Those who hold their Public Warrants in “street name” should immediately contact their broker to determine their broker’s procedure for exercising their Public Warrants since the process to exercise is VOLUNTARY.
Persons who are holders of record of their Public Warrants may exercise their Public Warrants by sending a fully and properly completed “Election to Purchase” (a form of which is attached hereto as Annex A), duly executed and indicating, among of things, the number of Public Warrants being exercised to:
Continental Stock Transfer & Trust Company
1 State Street, 30th Floor
New York, NY 10004
Attention: Reorganization Department
Telephone: (917) 262-2378
The method of delivery of the Public Warrants is at the option and risk of the holder, but if mail is used, registered mail properly insured is suggested.
The fully and properly completed Election to Purchase must be received by Continental Stock Transfer & Trust Company prior to 5:00 p.m. New York City time on the Redemption Date. Subject to the following paragraph, any failure to deliver a fully and properly completed Election to Purchase before such time will result in such holder’s Public Warrants being redeemed and not exercised.
WARRANTS HELD IN STREET NAME
For holders of Public Warrants who hold their Public Warrants in “street name,” provided that a Notice of Guaranteed Delivery is received by the Warrant Agent prior to 5:00 p.m. New York City time on the Redemption Date, broker-dealers shall have two business days from the Redemption Date, or 5:00 p.m. New York City time on April 15, 2021, to deliver the Public Warrants to the Warrant Agent. Any such Public Warrant received without the Election to Purchase or the Notice of Guaranteed Delivery having been duly executed and fully and properly completed will be deemed to have been delivered for redemption (at the Redemption Price of $0.01 per Public Warrant), and not for exercise.
PROSPECTUS
A prospectus covering the Common Stock issuable upon the exercise of the Warrants (and the supplements thereto) is included in a registration statement filed with, and declared effective by, the Securities and Exchange Commission (Registration No. 333-249981) (the “SEC”). The SEC also maintains an Internet website that contains a copy of this prospectus. The address of this site is www.sec.gov.
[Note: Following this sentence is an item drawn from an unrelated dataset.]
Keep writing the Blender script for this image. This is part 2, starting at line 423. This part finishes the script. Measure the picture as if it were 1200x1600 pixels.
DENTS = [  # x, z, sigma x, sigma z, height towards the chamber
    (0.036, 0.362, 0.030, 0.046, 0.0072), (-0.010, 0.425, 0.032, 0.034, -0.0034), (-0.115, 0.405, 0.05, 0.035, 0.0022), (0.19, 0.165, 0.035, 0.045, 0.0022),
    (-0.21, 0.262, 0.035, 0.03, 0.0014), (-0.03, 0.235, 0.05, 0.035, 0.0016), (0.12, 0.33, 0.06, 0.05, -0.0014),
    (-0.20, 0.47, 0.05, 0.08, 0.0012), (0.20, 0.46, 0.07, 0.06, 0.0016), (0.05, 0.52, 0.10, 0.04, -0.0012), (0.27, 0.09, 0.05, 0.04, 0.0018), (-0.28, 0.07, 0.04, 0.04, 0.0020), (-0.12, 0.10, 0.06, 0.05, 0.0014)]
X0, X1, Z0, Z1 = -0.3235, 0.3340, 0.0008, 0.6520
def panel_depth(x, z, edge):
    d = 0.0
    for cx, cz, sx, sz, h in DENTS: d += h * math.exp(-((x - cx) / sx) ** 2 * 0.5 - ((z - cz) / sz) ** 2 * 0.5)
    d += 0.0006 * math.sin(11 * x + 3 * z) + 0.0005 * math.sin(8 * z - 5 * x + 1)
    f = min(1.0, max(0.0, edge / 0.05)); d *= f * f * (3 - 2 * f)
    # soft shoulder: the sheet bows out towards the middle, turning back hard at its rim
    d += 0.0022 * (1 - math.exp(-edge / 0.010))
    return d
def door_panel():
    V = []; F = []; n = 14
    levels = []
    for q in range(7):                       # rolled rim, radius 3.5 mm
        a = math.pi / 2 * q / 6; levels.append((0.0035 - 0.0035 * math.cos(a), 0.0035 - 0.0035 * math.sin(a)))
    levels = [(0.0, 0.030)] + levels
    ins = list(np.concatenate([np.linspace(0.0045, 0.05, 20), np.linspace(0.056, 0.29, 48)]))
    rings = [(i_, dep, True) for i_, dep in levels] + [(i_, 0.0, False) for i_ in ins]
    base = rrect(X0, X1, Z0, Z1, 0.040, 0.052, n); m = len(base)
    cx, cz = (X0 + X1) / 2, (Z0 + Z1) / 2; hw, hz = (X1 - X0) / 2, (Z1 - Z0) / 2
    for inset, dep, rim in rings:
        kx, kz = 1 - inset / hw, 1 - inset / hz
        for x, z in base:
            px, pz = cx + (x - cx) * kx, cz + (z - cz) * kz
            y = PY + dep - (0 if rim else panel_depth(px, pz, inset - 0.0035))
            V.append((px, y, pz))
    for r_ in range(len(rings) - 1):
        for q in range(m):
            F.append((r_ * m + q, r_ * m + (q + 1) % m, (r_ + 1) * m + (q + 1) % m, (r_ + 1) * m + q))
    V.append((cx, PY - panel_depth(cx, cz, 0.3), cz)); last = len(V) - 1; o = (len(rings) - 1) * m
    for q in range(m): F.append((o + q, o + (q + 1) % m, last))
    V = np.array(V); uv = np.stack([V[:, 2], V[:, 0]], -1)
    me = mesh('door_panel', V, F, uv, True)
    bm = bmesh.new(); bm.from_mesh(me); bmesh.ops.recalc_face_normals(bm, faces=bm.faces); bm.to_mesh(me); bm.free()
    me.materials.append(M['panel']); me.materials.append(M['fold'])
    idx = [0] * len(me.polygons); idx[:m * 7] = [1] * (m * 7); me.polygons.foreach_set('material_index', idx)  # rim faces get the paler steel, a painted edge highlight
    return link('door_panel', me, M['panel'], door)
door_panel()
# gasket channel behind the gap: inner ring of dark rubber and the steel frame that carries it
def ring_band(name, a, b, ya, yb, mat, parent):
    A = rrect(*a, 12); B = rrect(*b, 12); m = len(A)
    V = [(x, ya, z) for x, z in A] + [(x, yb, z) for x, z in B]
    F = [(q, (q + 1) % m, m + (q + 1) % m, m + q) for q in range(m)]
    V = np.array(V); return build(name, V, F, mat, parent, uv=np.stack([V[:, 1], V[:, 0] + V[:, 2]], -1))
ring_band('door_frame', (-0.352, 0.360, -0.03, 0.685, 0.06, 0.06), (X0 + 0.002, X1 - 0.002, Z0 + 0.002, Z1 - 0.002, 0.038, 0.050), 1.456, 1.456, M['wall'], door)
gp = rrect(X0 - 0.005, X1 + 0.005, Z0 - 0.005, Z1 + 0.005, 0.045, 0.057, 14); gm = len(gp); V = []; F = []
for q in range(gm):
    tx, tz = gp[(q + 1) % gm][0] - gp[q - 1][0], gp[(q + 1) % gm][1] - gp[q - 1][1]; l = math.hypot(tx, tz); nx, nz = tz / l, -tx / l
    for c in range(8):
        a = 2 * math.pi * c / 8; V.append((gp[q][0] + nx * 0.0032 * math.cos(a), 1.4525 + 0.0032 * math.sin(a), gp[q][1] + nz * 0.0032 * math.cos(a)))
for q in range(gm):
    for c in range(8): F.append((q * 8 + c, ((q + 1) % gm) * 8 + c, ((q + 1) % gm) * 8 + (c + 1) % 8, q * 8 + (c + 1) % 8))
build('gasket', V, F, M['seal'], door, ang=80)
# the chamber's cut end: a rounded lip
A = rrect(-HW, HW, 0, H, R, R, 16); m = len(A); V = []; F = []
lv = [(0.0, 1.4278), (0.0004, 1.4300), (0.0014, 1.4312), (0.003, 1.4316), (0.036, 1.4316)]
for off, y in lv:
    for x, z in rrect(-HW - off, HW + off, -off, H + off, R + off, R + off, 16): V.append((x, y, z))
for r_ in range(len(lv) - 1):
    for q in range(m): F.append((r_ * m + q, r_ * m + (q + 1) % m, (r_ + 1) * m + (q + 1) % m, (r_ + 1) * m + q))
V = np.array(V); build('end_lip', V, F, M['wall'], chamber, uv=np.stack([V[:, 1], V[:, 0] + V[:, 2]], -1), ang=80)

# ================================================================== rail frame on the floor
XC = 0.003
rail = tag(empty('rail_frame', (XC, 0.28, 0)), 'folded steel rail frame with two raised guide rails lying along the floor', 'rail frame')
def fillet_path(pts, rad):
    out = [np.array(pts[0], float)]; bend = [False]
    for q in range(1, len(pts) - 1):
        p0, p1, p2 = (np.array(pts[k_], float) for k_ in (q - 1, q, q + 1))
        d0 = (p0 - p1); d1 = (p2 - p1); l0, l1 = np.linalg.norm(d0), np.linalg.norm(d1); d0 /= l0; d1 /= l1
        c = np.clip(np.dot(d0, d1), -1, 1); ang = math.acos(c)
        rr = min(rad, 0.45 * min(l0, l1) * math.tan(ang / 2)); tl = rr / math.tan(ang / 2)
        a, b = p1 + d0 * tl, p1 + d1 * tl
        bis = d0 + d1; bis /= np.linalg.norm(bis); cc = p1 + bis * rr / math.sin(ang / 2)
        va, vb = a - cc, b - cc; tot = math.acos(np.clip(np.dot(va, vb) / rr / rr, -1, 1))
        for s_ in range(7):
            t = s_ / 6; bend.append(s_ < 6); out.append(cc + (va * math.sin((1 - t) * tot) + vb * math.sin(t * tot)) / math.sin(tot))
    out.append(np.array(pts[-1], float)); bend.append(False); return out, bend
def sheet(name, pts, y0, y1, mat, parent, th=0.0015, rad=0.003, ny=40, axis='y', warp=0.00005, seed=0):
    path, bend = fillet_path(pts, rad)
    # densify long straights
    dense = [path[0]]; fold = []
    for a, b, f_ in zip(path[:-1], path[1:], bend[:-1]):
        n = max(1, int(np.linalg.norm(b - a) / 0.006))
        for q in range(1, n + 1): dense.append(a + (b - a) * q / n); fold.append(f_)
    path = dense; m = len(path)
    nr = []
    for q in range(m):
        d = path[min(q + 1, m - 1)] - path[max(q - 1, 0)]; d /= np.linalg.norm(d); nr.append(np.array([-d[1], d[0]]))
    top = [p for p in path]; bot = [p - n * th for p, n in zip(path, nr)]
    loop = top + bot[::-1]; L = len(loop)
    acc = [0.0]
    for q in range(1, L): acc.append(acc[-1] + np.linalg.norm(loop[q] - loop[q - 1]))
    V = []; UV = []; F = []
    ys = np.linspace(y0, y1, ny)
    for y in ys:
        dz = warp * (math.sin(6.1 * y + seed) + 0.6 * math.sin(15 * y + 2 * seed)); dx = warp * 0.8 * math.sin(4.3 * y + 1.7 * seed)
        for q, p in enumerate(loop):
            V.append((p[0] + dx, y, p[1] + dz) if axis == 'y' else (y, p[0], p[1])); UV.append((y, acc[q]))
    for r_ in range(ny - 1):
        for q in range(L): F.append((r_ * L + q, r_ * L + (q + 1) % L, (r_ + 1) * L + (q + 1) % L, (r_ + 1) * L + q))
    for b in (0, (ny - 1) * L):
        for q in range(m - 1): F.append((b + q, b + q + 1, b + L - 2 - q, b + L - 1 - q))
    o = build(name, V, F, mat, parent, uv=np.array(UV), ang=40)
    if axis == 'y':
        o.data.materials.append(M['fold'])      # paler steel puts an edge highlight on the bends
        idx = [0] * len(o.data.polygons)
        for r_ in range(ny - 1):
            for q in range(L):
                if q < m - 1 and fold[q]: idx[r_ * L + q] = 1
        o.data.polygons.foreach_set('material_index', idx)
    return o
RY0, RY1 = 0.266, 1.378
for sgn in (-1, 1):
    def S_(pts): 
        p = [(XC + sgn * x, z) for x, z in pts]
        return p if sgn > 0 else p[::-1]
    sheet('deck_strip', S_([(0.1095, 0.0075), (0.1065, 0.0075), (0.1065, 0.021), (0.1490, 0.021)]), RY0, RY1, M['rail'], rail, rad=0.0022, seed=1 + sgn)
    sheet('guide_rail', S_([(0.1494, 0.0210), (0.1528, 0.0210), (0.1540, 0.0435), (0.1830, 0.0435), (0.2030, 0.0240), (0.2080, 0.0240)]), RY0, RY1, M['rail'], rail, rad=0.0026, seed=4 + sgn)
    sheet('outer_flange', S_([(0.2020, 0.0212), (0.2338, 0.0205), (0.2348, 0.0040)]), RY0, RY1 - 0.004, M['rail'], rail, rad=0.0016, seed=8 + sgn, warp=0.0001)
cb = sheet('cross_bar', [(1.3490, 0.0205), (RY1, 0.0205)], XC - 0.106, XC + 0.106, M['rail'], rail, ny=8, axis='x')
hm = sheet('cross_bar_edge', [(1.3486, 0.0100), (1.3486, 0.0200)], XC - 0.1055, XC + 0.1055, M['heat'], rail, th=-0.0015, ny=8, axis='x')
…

Alternatively, to obtain a copy of the prospectus (and the supplements thereto), please visit our investor relations website at www.investors.fiskerinc.com.
REDEMPTION PROCEDURE
Payment of the Redemption Price will be made by the Company upon presentation and surrender of a Public Warrant for payment after 5:00 p.m. New York City time on the Redemption Date. Those who hold their shares in “street name” should contact their broker to determine their broker’s procedure for redeeming their Public Warrants.